Doctor Who: Face The Raven. Television Review.

Liverpool Sound and Vision Rating * * * * *

Cast: Peter Capaldi, Jenna Coleman, Jovian Wade, Maisie Williams, Simon Manyonda, Simon Paisley Day, Letitia Wright, Robin Soans, Angela Clerkin, Caroline Boulton, Jenny Lee, Naomi Ackie.

The hidden, those that seek asylum and keep themselves out of sight down a maze or concealed nest of alleyways and secret hideouts, a place where the unnoticed go about their business and a place where even The Doctor doubts their existence. Into such a street comes the best of traps, the finest of well laid out plans to deceive The Doctor and which to ensnare him and make those around him accept their own final destiny and Face The Raven.

In a series, with the very obvious exception of the episode Sleep No More, which has attained such great heights in performance and story-telling, Face The Raven reaches a new pinnacle of bringing the Doctor Who audience to its knees in both absolute adoration and in the deepness of sorrow as both Peter Capaldi and Jenna Coleman inspire and stir the imaginative loins with their portrayals of The Doctor and Clara Oswald. The final rousing scenes, ones that match any of the greats of the classic series, are particularly poignant as the Impossible Girl does the final noble and most human of acts and brings about an end to a partnership on screen which has been magnificent and brutally cool.

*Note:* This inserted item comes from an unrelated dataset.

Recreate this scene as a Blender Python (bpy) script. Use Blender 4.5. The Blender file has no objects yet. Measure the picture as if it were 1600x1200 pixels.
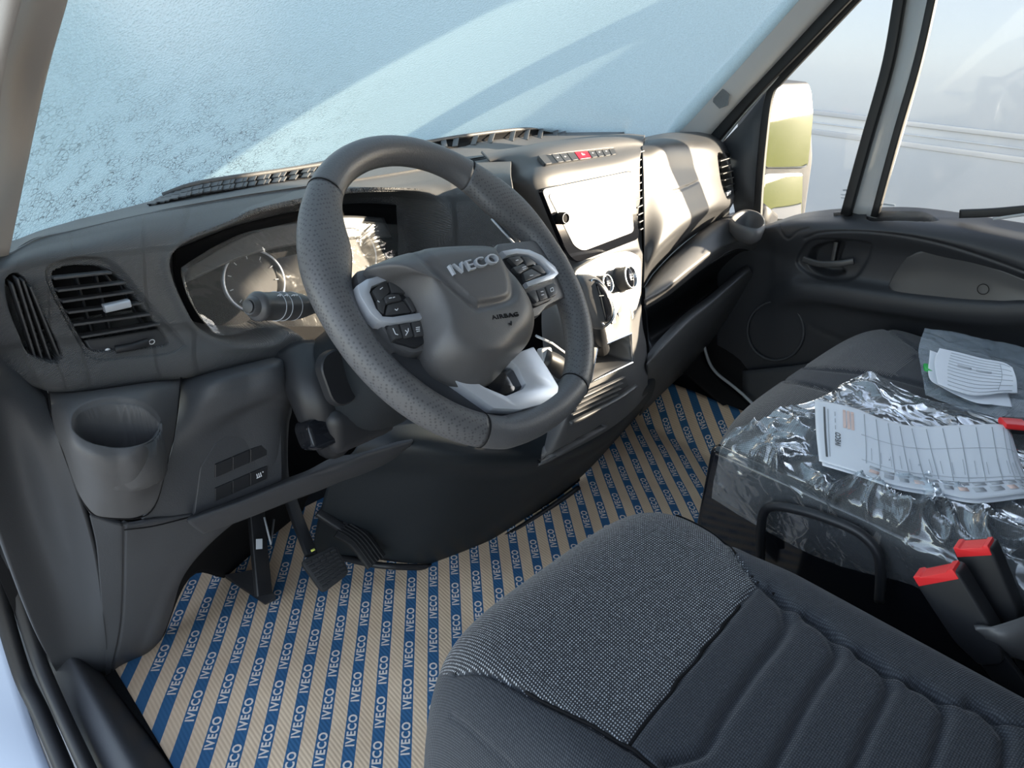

It has also been a series for great speeches, notably from Peter Capaldi and in Sarah Dollard’s masterful script and in Mr. Capaldi’s resonating delivery, the anger and absolute fury are not to be trifled with, they are not to be dismissed and rank as high as the lecture given by the mysterious detective in An Inspector Calls as the downfall of decadent society is predicted.

It will, as always, be interesting to see how the new dynamic works when the new companion is announced, in Jenna Coleman, following on as she did herself from the exceptional Karen Gillan, the producers of the show have had the luxury of arguably the finest of all companions in the long history of the show.

To Face The Raven, to face sentence, judgment and ill-omen in one swift heartbeat, to go out, perhaps not as a hero but with courage and bravery, to allow an Empire to fall as the Raven flutters its dark plumage, is the greatest of all endeavours.